### Job
Go through the material and write it all out exactly, minus the pictures.

[Begin Data shown]

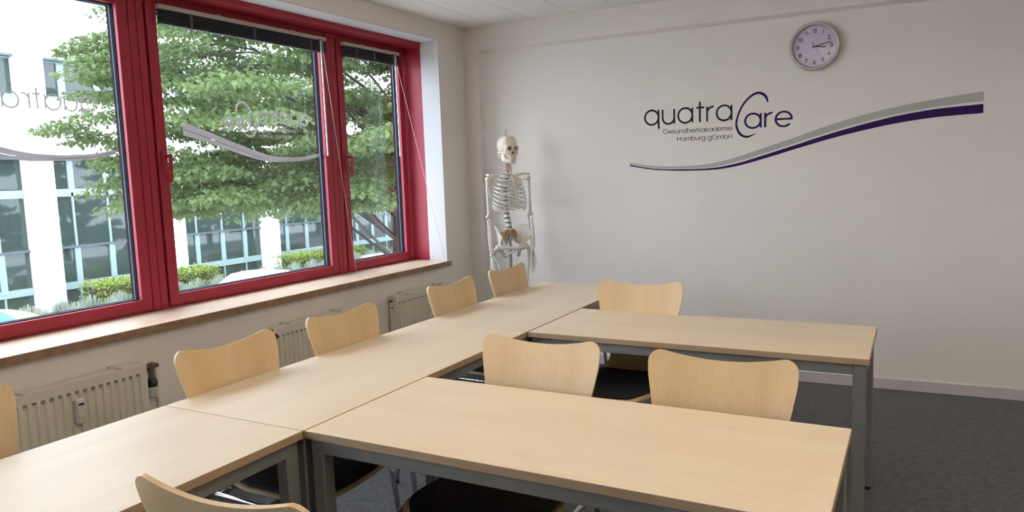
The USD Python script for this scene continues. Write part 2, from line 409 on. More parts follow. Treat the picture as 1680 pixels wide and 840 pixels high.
window([(-1.82, -.52), (-.423, .877), (.979, 2.275), (2.378, 3.105)], YL, YR, 'red framed window of several casements above the sill')
window([(-4.85, -3.6), (-3.5, -2.35)], -4.95, -2.25, 'second red framed window further along the window wall')
obj('sill_board', box(-1.95, -1.553, -4.95, -2.25, SILLZ - .038, SILLZ, .002), SILL, sl)


# ------------------------------------------------------------------ blinds
def blind(y0, y1, label, cord_to):
    t = thing('venetian_blind', label, 'window blind', (-1.86, y0, 0), 0, 'venetian blinds drawn up at the window heads')
    L = y1 - y0
    obj('headrail', cat_([box(-.018, .012, 0, L, 2.338, 2.362, .002), box(-.016, .010, .3 * L, .3 * L + .03, 2.360, 2.366), box(-.016, .010, .75 * L, .75 * L + .03, 2.360, 2.366)]), BLIND, t)
    obj('slat_stack', cat_([moved(box(-.013, .013, .004, L - .004, 0, .0022, .0005), (0, 0, 2.275 + i * .0036), ry=(-3 if i % 2 else 3)) for i in range(17)]), SLAT, t, kind='stuff')
    obj('bottom_rail', box(-.013, .013, .002, L - .002, 2.263, 2.273, .002), SLAT, t)
    for y in (.1 * L + .06, .5 * L, .9 * L - .03):
        obj('ladder_tape', box(.0135, .0147, y, y + .018, 2.262, 2.338), TAPE, t)
    obj('cord_lock', cat_([box(.010, .017, L - .075, L - .065, 2.30, 2.345, .002), box(.010, .017, L - .050, L - .040, 2.30, 2.345, .002)]), TAPE, t)
    for k, (yo, dz) in enumerate(((-.045, .05),)):
        P = [(0.016, L + yo, 2.34), (.018, L + yo + .004, 2.26)]
        e = np.array(cord_to) - np.array([-1.86, y0, 0]) + [0, .012 * k, 0]
        q = P[-1]
        P += [tuple(np.array(q) + (e - np.array(q)) * f + np.array([0, 0, 0])) for f in np.linspace(.1, 1, 10)]
        obj('pull_cord', tube(P, .0018, 6), CORD, t)
    obj('tilt_wand', tube([(.018, L - .062, 2.335), (.02, L - .060, 1.6)], .0055, 8), PWHI, t)
    return t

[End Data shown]

### Task result
The USD Python script for this scene continues. Write part 2, from line 409 on. More parts follow. Treat the picture as 1680 pixels wide and 840 pixels high.
window([(-1.82, -.52), (-.423, .877), (.979, 2.275), (2.378, 3.105)], YL, YR, 'red framed window of several casements above the sill')
window([(-4.85, -3.6), (-3.5, -2.35)], -4.95, -2.25, 'second red framed window further along the window wall')
obj('sill_board', box(-1.95, -1.553, -4.95, -2.25, SILLZ - .038, SILLZ, .002), SILL, sl)


# ------------------------------------------------------------------ blinds
def blind(y0, y1, label, cord_to):
    t = thing('venetian_blind', label, 'window blind', (-1.86, y0, 0), 0, 'venetian blinds drawn up at the window heads')
    L = y1 - y0
    obj('headrail', cat_([box(-.018, .012, 0, L, 2.338, 2.362, .002), box(-.016, .010, .3 * L, .3 * L + .03, 2.360, 2.366), box(-.016, .010, .75 * L, .75 * L + .03, 2.360, 2.366)]), BLIND, t)
    obj('slat_stack', cat_([moved(box(-.013, .013, .004, L - .004, 0, .0022, .0005), (0, 0, 2.275 + i * .0036), ry=(-3 if i % 2 else 3)) for i in range(17)]), SLAT, t, kind='stuff')
    obj('bottom_rail', box(-.013, .013, .002, L - .002, 2.263, 2.273, .002), SLAT, t)
    for y in (.1 * L + .06, .5 * L, .9 * L - .03):
        obj('ladder_tape', box(.0135, .0147, y, y + .018, 2.262, 2.338), TAPE, t)
    obj('cord_lock', cat_([box(.010, .017, L - .075, L - .065, 2.30, 2.345, .002), box(.010, .017, L - .050, L - .040, 2.30, 2.345, .002)]), TAPE, t)
    for k, (yo, dz) in enumerate(((-.045, .05),)):
        P = [(0.016, L + yo, 2.34), (.018, L + yo + .004, 2.26)]
        e = np.array(cord_to) - np.array([-1.86, y0, 0]) + [0, .012 * k, 0]
        q = P[-1]
        P += [tuple(np.array(q) + (e - np.array(q)) * f + np.array([0, 0, 0])) for f in np.linspace(.1, 1, 10)]
        obj('pull_cord', tube(P, .0018, 6), CORD, t)
    obj('tilt_wand', tube([(.018, L - .062, 2.335), (.02, L - .060, 1.6)], .0055, 8), PWHI, t)
    return t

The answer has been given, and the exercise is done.